Skills Developed/Practiced: Creative communication - Creative collaboration requires understanding of the storyteller’s goals and how you can support those goals with your work.
- Subsequently, it requires understanding how to communicate that work to the storyteller.

On the fly problem solving - Sometimes ideas work on paper, but are less effective in practice. 
- This was a lesson Nickey learned many times in theatre, and success was often measured in his ability to reconsider, compromise, and adjust under pressure.

Visual communication of ideas and meshing style with function - Playing with brightness, color, and lines are all well and good, but the actors (or dancers) still need to be able to see and be seen.
- Nickey learned through practice how to prioritize storytelling aspects and where to compromise on certain creative ideas in order to maintain proper functionality.

Projects: The Shape of Things by Neil Labute Lighting Design by Nickey Olson

This was the final project of my lighting design studies with Rachel Steck at Willamette University. The task was to create a full lighting design for a play of my choice which entailed:
Researching the play.
Researching lighting qualities for each scene.
Compiling reference photos.
Drafting a lighting plot that enabled different light qualities, textures, and colors from angles viewable from two sides.
Deciding on lights, colors, textures (gobos), and focus angles.
Composing a look for each scene with furniture and capturing this look from both viewing angles.

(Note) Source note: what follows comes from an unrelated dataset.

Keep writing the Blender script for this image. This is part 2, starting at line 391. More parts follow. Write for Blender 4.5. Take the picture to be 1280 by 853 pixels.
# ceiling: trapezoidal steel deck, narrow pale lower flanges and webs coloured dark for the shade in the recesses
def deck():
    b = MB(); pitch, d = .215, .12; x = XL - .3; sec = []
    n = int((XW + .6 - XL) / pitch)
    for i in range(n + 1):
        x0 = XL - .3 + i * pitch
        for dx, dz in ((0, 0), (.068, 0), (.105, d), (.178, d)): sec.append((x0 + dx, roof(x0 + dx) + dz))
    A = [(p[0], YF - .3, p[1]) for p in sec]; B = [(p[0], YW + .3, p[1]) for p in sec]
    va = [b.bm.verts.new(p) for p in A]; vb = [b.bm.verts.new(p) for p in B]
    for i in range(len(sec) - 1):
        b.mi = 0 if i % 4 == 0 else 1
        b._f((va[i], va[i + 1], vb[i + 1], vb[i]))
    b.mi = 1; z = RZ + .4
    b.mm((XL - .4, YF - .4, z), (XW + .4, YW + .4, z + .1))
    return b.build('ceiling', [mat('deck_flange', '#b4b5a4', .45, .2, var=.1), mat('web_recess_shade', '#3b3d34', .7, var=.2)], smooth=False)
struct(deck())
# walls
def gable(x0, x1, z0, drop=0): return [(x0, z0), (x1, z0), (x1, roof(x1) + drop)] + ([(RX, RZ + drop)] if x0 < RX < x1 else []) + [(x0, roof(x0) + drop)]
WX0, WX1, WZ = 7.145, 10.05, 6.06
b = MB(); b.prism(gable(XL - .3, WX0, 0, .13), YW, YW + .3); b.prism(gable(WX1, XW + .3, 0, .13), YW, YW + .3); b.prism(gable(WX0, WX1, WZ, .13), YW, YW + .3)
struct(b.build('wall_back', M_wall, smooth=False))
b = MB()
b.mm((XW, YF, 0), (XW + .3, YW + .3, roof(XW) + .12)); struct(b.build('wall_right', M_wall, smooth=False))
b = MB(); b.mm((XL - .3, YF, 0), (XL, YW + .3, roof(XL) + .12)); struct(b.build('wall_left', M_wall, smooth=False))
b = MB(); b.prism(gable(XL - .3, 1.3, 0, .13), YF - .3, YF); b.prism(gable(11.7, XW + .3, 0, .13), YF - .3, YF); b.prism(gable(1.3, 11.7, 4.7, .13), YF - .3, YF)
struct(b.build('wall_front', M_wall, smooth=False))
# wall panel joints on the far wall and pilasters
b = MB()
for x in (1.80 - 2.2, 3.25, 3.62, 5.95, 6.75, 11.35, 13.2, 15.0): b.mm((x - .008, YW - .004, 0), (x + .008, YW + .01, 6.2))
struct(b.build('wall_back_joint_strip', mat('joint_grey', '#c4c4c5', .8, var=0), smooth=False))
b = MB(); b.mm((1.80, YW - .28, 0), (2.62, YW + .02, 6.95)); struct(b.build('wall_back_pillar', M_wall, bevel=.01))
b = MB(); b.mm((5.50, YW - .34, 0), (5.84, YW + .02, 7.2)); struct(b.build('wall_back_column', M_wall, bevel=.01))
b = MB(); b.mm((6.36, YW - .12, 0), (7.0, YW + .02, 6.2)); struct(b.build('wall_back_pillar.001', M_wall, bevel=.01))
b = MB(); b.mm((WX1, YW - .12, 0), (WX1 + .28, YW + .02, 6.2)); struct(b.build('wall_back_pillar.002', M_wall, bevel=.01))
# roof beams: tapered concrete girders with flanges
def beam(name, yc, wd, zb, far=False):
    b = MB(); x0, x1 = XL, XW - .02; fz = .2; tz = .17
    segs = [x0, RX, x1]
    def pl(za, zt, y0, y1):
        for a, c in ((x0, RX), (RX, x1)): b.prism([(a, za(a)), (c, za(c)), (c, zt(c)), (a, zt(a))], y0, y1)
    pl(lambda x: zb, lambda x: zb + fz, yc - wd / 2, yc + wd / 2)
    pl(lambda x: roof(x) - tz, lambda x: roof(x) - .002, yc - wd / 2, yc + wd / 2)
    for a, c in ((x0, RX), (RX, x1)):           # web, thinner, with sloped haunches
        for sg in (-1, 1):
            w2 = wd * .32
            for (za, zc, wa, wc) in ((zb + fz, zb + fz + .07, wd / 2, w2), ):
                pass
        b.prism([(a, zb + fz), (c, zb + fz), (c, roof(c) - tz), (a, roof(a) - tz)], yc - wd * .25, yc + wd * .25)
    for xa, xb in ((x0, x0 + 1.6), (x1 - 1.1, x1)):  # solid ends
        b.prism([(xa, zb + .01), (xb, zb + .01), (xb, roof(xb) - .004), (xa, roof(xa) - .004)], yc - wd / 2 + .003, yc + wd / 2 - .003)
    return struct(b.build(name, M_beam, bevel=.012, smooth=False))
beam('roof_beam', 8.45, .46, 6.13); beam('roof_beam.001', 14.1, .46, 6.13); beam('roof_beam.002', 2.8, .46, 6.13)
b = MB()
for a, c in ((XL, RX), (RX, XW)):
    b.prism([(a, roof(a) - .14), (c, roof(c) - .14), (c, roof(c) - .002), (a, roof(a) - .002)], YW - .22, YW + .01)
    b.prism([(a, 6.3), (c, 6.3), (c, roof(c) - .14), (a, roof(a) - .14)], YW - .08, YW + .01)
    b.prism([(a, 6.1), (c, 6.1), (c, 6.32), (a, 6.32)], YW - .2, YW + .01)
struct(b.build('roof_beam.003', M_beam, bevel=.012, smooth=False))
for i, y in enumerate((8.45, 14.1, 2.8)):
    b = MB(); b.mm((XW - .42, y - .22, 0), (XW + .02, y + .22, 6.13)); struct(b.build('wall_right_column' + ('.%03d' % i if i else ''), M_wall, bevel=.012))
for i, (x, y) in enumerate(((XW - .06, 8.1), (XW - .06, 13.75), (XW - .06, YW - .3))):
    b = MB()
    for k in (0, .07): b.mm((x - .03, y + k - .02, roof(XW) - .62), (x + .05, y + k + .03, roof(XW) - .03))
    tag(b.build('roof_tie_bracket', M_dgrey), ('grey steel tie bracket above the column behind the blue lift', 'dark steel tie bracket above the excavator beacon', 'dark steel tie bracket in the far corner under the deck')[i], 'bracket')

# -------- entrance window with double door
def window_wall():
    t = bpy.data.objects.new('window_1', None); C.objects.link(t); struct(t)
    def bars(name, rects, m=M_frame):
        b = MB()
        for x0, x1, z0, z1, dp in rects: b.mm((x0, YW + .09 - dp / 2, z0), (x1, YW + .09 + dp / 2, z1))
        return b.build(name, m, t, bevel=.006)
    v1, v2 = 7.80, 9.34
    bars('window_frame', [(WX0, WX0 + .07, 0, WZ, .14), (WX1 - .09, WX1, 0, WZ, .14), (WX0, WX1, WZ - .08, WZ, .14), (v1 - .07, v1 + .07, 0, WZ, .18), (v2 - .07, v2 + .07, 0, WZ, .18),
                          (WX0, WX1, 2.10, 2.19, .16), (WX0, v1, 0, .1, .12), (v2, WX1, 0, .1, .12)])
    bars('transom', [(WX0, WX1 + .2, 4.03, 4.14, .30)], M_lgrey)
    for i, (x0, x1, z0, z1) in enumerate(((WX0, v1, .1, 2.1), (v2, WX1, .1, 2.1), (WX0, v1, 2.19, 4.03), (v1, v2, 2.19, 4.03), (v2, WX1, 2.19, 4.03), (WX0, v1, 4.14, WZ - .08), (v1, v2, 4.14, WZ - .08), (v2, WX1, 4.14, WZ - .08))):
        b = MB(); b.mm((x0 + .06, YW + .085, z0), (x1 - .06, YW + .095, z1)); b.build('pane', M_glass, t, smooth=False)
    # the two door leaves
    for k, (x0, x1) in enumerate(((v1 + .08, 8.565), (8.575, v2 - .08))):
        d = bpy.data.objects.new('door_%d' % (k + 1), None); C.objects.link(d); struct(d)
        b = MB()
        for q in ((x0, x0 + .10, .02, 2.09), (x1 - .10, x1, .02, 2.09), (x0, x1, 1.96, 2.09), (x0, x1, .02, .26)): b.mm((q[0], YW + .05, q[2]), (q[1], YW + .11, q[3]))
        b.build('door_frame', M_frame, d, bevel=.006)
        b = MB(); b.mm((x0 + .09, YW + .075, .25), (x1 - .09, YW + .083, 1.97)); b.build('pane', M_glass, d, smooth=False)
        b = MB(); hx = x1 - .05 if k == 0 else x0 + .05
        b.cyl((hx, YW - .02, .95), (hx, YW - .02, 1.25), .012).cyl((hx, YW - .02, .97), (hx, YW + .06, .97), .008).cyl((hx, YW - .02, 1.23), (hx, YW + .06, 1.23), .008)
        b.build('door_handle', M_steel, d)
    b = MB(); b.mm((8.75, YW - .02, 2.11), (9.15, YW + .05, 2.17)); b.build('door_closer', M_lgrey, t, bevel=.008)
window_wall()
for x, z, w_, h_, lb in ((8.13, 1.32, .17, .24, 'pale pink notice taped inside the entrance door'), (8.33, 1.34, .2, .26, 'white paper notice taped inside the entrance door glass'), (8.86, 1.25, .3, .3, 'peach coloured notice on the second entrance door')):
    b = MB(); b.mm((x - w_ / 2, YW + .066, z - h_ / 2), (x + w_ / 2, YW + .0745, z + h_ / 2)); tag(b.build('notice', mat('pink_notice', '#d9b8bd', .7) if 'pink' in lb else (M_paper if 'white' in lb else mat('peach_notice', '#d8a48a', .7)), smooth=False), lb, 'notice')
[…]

Future Voices Dance Concert at Willamette University in 2018 Performers pictured: Kiki Drum Bento, Diego Arias, Olivia Denay, McKenzie Potter-Moen, Mondara C. Granados, Uriel Mejia, Ellen Turner
Photographer: KJ Johnson

The Future Voices Dance Concert was a series of individual choreographed pieces all performed sequentially with an overarching theme. The theme of the concert itself was connection through time, past, present, and future. Nickey was the lighting designer for three student choregoraphed pieces, where he worked with the choreographers to understand their message and prepare necessary lights, colors, and textures alongside Rachel Steck to support the final performance.